Highlands Ranch woman arrested for booby trapping her home is known QAnon conspiracist
Tracy Jo Remington previously said she believed the Illuminati were out to get her and that her ex-husband filmed child pornography for the Clinton Foundation.
HIGHLANDS RANCH, Colo. — The woman who arrested for boobytrapping her home in Highlands Ranch last week is a follower of far-right QAnon conspiracy theories and who has said the Illuminati is out to get her.
The boobytrapped house in the suburbs of Douglas County injured a door-to-door salesman this month and made headlines across Colorado.
The couple who lives there was arrested, and it turns out that one of them, Tracy Jo Remington, is pretty well-known conspiracy theorist.
“It’s not fun to have the Illuminati come after you. It’s not fun to have these people. They’re real. They’re evil. They’re satanic,” she said in a video posted to her now-defunct Twitter account.
Investigators believe she and her partner had the entrances to their home in Highlands Ranch rigged up with tripwires, shotguns, blanks, and pepper spray.
The victim of the trap, a 25-year-old salesman, told deputies when he was walking to the front door, he hit a wire near his feet which caused something to make a loud boom noise. He did not see where the noise came from, the arrest documents said.
The victim said he had pain in his ear and that his vision was affected. He told deputies that he believed the wire was suspended over one of the steps that led to the front door.
In the arrest affidavit for one of the suspects, it says that the victim’s co-worker heard the boom noise and ran to see what happened. They believed that the victim might have been shot, and checked his body to verify that he was not. At that time a man opened the garage door and told the victim and his co-worker “no trespassing.”

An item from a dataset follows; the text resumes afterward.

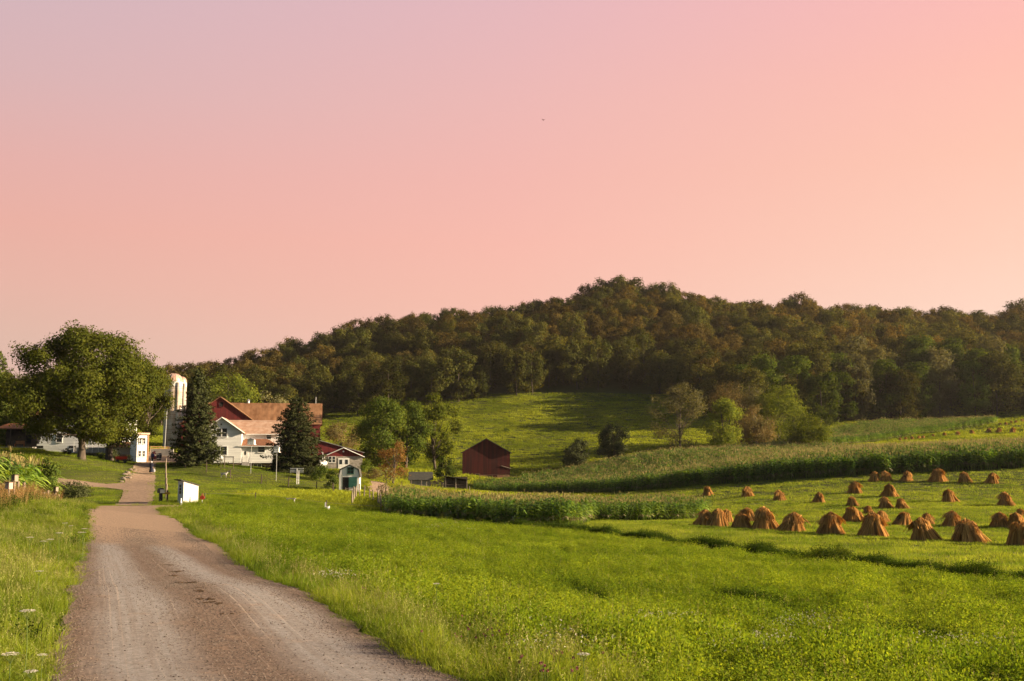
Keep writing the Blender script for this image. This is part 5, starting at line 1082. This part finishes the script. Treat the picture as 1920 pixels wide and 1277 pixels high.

Investigators believe the device that made the loud boom noise was a 12-gauge shotgun round without the projectiles, the affidavit said.
They found another device in the backyard that was rigged with what appeared to be pepper spray.
Remington and her partner were arrested on suspicion of felony assault, menacing and perhaps most appropriately, conspiracy.
Remington has promoted QAnon conspiracy theories embraced by former President Donald Trump and some of his followers.
She reached a certain level of fame online in the conspiracy community through a years-long string of conspiracy posts well-documented on her social media pages, amassing nearly 14,000 followers on an archived version of her Twitter account.
She’s even worked with other well-known QAnon promoters like Timothy Charles Holmseth, who claims he works for the fictitious Pentagon Pedophile Task Force.
Remington claimed the Clinton Foundation “is the largest child sex trafficking operation in the entire world,” in the same video where she alleged the Illuminati had been following her, forcing her to move to Hawaii.
Remington has claimed for years that her ex-husband, Gregory Remington, was the Clinton Foundation’s child pornographer.
“I am just telling my story here about my ex-husband, who was Clinton Foundation network’s child pornographer…The Clinton Foundation network is going to be outed and I’m praying to God that McMinnville, Oregon, the cops, the sheriff’s, all of them that are involved will go down because I know who you are,” she said.
She said Remington had worked with George Soros, Sony Capitol Records and Sirius XM. She nicknamed him “The Baby King.”
Remington has linked various celebrities and corporations to pedophilia, and claimed McDonalds and other food chains like Voodoo Doughnuts engage in child trafficking and cannibalism.
“McDonalds is connected to the Clintons, they chop up the bodies and put them into the sausage and hamburgers. People are being cannibalized,” she said in another Twitter video, defending the claim with, “Look it up!”
In these unhinged videos, she’s implicated the police department in McMinnville, Oregon, as being part of the same “pedophile ring” as her ex-husband and these various chains.
Remington is due back in court next month.
Her supporters are raising money online, describing her arrest as a civil rights violation. So far, they’ve raised $3,600 of their $60,000 goal.